Penn Central Video

sweet video

I like this place

(quick off-topic)[:o)]

Budliner?

Wow! Haven’t seen you post in a while! Hope you’re doing well.

BTW: Please create a thread when you finish that AEM7! Show photos.[;)]

merry x-mas

I miss the great stories here

keep up the good work

Ken

That video’s been saved on my PC for a while now. It’s actually from 1968 since that’s when the 1969 Plymouths were first coming out. Looked so promising for Penn Central too. Interesting concept for a commercial too. Showing the cars right after they’ve come to the factory. Also was cool seeing the open autoracks.

Kevin

Amazing video. My wife and I watched it and, yes, the money saving technique of deferring maintenence will lead to that. The only question my wife had was ’ and how did they think saving money on maintenence was going to work?'— could there be an answer?

I think it’s the same principle we see in politics…

No one is willing to make the hard decisions right now-- they parlay them off to the “next guy”. No one wanted to rock the boat, especially on the PRR. The NYC at least tried to reduce some of their overhead and excess trackage, while the PRR was sitting with with underused 4-track mains and loads of inefficient & costly interlocking towers.

And this mess didn’t start overnight.
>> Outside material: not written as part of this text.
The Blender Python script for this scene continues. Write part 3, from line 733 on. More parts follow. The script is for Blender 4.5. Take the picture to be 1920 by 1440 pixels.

I have many photos from the Pennsy in the 50’s that show the presence of deferred maintance. Yes, it was a management issue, but it was a labor force issue too. The cost of labor was just too high on both the NYC and the PRR. They both needed to shed jobs quickly and couldn’t.

Finally they both needed to get rid of the many unprofitable branch lines that both had, but the abandonment procedures were just too rigid at that point in history to allow for this to happen.

Not to mention the one or two car a month shipper/receivers would howl they needed rail service to survive…Then after CR they was strangely quiet when that branch line was abandon and ripped up even tho’ they still shipped/ recieved one or two cars a month…

Sadly a lot of PC’s customers turn to trucks because of poor rail service…Some return to rail under CR.

Saddening also that the Penn Central’s brass harassed the SCL’s passenger service. PC got away with refusing to allow the Silver Comet ( New York - GA- Alabama ) to run between Wash-NY on its tracks. SCL was forced to discontinue it.

When SCL tried to add additional sections to the “Champion”, PC flat out refused to allow it even though SCL reportedly was still running full passenger loads in 1969 and making a small profit on NY-FL trains and had no problem paying PC for access to the northeast.